すでに鮪はつやつやと薄紅色に蒸し上がっている。
「たれなしでも美味しいはずですけれど、どうしてもとおっしゃるなら、お勧めは昆布風味のあっさりした煎り酒でしょうか? あと、酢に適量のお醤油を垂らした、くどくはないのにはっきりした味のたれも、江戸っ子好みかもしれません」和田はつ子 /『料理人季蔵捕物控 夏まぐろ』<茶漬け屋小町>(ハルキ文庫)より
マグロ好きなら一度は夢見る、大トロのねぎま。江戸時代の人はなんでこんないいものを重宝しなかったんや〜。

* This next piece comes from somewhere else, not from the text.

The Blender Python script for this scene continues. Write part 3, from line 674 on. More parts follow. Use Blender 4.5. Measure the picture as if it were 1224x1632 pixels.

この「変わり葱鮪」はキュウリや冬瓜が入るのと、煮込まずさっと蒸し煮で仕上げるのが特徴。味付けは塩と酒だけで充分でした。うっすらと火が通って、噛まずとも舌の上でとろける大トロ……最高……。正直、キュウリや冬瓜はなくてもいいのでは? と思っちゃいました。青みがなんだか異質な感じだなと。ネギはとても合います。
具を食べ終わった後、小鍋の底に溜まったキラキラ輝く煮汁もめちゃくちゃ美味しかったです。試される際はぜひこれもお楽しみに。
***
マグロに対する価値観が現代と真逆だった江戸時代のマグロ尽くし。下賤とされるものにもこれだけ工夫を凝らして食べていた料理人が本当にいたと想像するだけでも楽しくなりますね。いつかお大尽になったら、またトロを買って残りの品々も再現してみたいです。
※記事の情報は2021年7月12日時点のものです。